• 24 de agosto de 2020

    Honestidade

    – E como que eu vou dizer isso para ela?

    – Também não sei. Como?

    – Ah… não sei… tenho medo que ela brigue comigo.

    – Sim. Mas, vamos considerar: este seria o tipo de briga “que vale a pena ter”?

    – Como assim?

    – Ora, é diferente brigar sobre isso e sobre o tipo de bebida que cada um gosta mais, não é?

    – Sim, completamente diferente.

    – Porque?

    – É que isso não é só uma coisa de gostar. Falando nisso, é algo que me faz “deixar de gostar dela” quando ocorre.

    – Pois é. Se ela for brigar com você ao comentar isso, me parece que essa briga vale à pena, porque é uma “luta” pela relação.

    – É, não tinha visto desse jeito. Estava me sentindo muito egocêntrico em dizer isso para ela, mas é verdade, tenho que falar… até para continuar com ela.

     

    Muitas vezes é difícil entender quais os limites entre ser egocêntrico e realmente precisar de alguma coisa. Porém, esta dificuldade apenas se estabelece quando não sabemos diferenciar, para nós, aquilo que é do desejo e aquilo que tem a ver com nossa identidade.

    Questões relativas ao desejo podem ser fugazes. Em geral elas levam em consideração o momento atual. Isso não faz com que elas percam a importância, pelo contrário, apenas mostra o momento no qual elas aparecem. Algo mais importante que o desejo é a escolha que versa sobre nossa identidade. Quando refletimos desta maneira não pensamos em termos de “quero x não quero”, mas sim buscando uma compreensão mais profunda que busca sentido naquilo que se faz.

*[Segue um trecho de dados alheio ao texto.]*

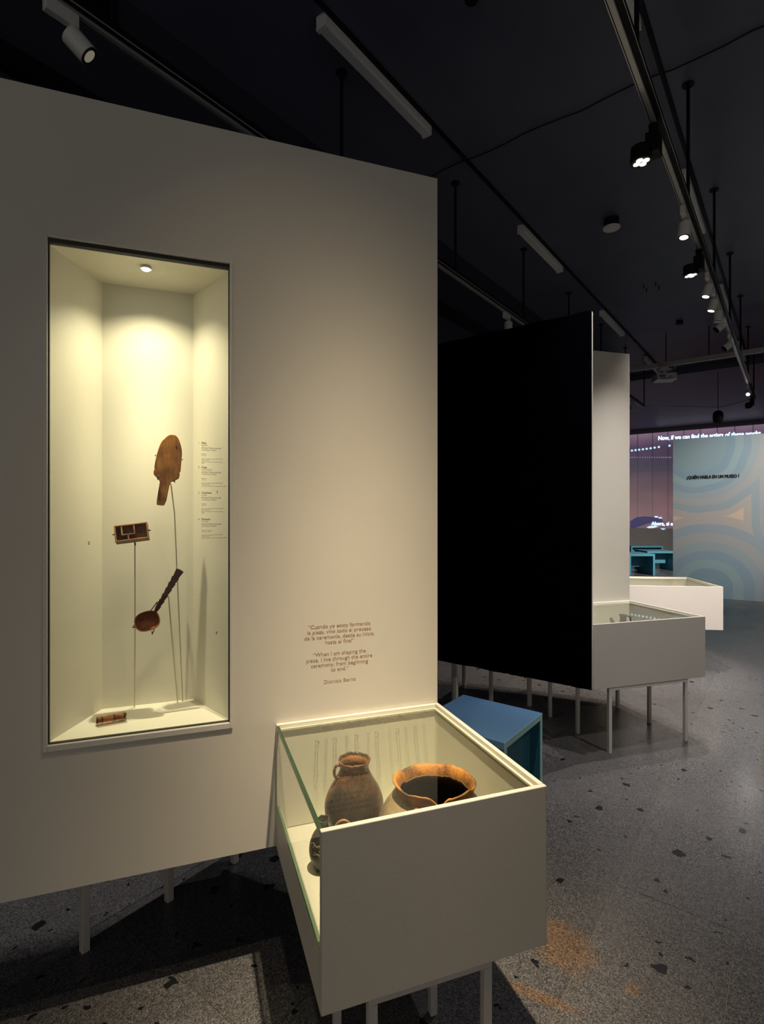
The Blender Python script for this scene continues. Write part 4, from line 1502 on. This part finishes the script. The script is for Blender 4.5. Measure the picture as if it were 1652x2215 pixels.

    Uma forma de abordar isso é perguntar-se: “se eu for honesto comigo mesmo…”. A continuidade da frase pode assumir vários aspectos: “se eu for honesto comigo mesmo, aceitarei este pedido de desculpas?”, “… consigo mesmo abrir mão disso que quero em prol do que o outro quer”?, “… vou realmente ficar confortável em dizer “sim” para ela(e)”? A questão proposta aqui reflete sobre o ato de desejar e inclui os valores pessoais do sujeito nesta avaliação.

    Com isso, ela entra em um universo no qual a decisão em si é vista de uma maneira mais ampla. Não é uma decisão de momento, avalia-se as consequências dela sobre como a pessoa irá sentir-se consigo após uma decisão ou outra. A integridade da pessoa é o que se coloca em jogo e não apenas a situação. Assim sendo, nestes casos é possível dizer não à algo que se “quer” e sentir-se orgulhoso disso. Também é possível dizer sim à algo que “não queremos”, percebendo isso como uma boa escolha. Ainda é possível escolher algo que, de certa forma, nos prejudica e compreender sua finalidade em nossa personalidade.

    Muitas decisões precisam deste tipo de avaliação porque podem se tornar hábitos. Em relacionamentos, por exemplo, a decisão de abrir mão de algo precisa ser meticulosamente analisada pela pessoa. Afinal de contas isso poderá tornar-se um hábito ao qual a pessoa precisa saber se realmente dará conta. Nem sempre fazemos boas escolhas quando as fazemos de forma rápida e apenas para agradar os outros. Em nome de uma boa relação é necessário frustrar o outro vez ou outra e saber de seus valores e identidade é a maneira de entender quando isso é necessário.

    Esse tipo de reflexão visa criar um compromisso com uma ideia, uma forma de agir. Não é uma escolha sobre “algo”, mas sim sobre “a forma com a qual escolho ou não algo e porque”. Obviamente, como você pode notar, não se trata de uma reflexão rígida para toda vida, mas elas tendem a ser mais longas em termos de duração do que o simples “quero x não quero” ou “gosto x não gosto”. Esse tipo de reflexão, também, nos é necessária para desenvolver nossa auto estima, afinal de contas é com base nisso que estimamos nosso comportamento e, por consequência, nosso eu.